Historically, in tough economic times voters have felt the Democrats have better solutions to their problems. The new president does not have much of an economic background but he convinced the American voter that he knew what they were going through during these hard times and could "feel their pain" more than his Republican opponent.

Voters said the economy was the key issue of concern in the presidential campaign and Obama was their pick by a two to one margin to be the best person to solve our economic and financial problems. Analyst comments were that it was the economy that put Obama into the White House. And, not unlike the First One Hundred Days of Franklin Delano Roosevelt, the Obama administration will have to find answers and find them quickly to justify his election as our new president.

Obama will have to work closely with the new heavily controlled Democratic Congress to enact legislation to give the necessary regulatory powers to the federal government to try to make certain this type of economic meltdown will never happen again.
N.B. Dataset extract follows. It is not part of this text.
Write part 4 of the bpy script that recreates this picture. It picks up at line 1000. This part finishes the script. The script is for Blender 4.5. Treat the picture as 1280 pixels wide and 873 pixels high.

The new president who campaigned on "Change We Can Believe In" will now have to deliver and deliver quickly on how this change can correct the American economy that failed so badly in the last few months of the Bush Administration.

Along with the staggering goal of fixing our economy and ailing companies, the new president will also have to make good on his pledge to pull out American troops from Iraq without a complete collapse of the military and government in that war-torn nation.

President Obama will also have to follow through on his statements about shoring up America's and NATO's position in Afghanistan. He called for more U.S. troops to what he sees as the center of terrorism -- Afghanistan -- during the campaign.

And, he also promised universal health care to all Americans during his race for the White House. Where will the new president find the money and the will to bring about this promise he made to the American voter?

Not many presidents have come into office with so many major problems facing the country. Never in recent times has the U.S. economy, been in such peril. Never have we faced two wars and a war on terrorism at the same time.

President Obama and Vice-President Biden will have their hands full, to say the least. They have the good will and backing of the American people and of people around the world who are glad that America has a new president who is not named George W. Bush.

President Obama ran a remarkable, skillful and, in the end, a winning campaign. It is now time to put his talents to work running the American government. Let us hope our faith in him was not mistaken and he can rise to the situation as well as Frankin D. Roosevelt did during the Depression.

As President Obama has stated, it is time to put partisanship behind and rebuild America -- Democrats, Republicans and Independents -- all working together.

Yes, we can. Let us hope that this is more than just a campaign slogan!